In an important and persuasive (rather moving) passage, Foucault continues:

“So you can see that Socrates’s death, the practice of his parrhesia which exposed him to the risk of death ... the practice of his truth-telling, and finally this devotion to inducing others to take care of themselves just as he took care of himself, all form a very closely woven ensemble ... whose threads come together for the last time in the sacrifice of the cock. It is the mission concerning the care of oneself that leads Socrates to his death. It is the principle of ‘caring for oneself’ that, beyond his death, he bequeaths to the others. And it is to the gods, favourable towards this care of oneself, that he addresses his last thought. I think that Socrates’s death founds philosophy ... as a form of veridiction ... peculiar precisely to philosophical discourse, and the courage of which must be exercised until death as a test of the soul ...” 

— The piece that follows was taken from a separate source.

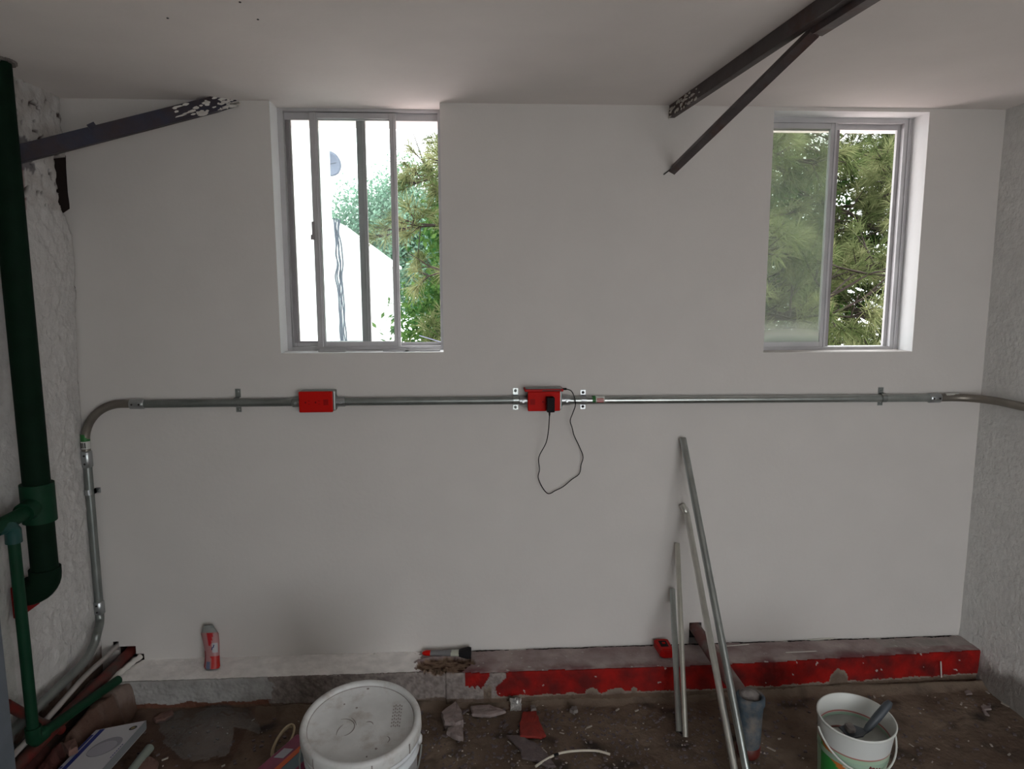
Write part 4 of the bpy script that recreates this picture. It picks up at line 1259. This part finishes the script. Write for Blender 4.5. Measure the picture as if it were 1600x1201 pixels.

  - Michel Foucault, The Courage of Truth, ed. Frédéric Gros, trans. Graham Burchell, (Palgrave Macmillan, 2013), pp. 113-14. 

However, there are of course many other readings of the final section (section 118) of the Phaedo - including that by Eva C. Keuls, who, in her 1985 study of sexual politics in ancient Greece entitled The Reign of the Phallus, understands the last words of Socrates as a crude joke; a reflection upon one final death-defiant erection, caused by the action of the poison, that he uncovers to the amusement of his friends.

If Nietzsche's is the most malicious and Foucault's the most touching, perhaps this interpretation by Keuls is the most amusing and in keeping with Socrates's reputation as a bit of a satyr.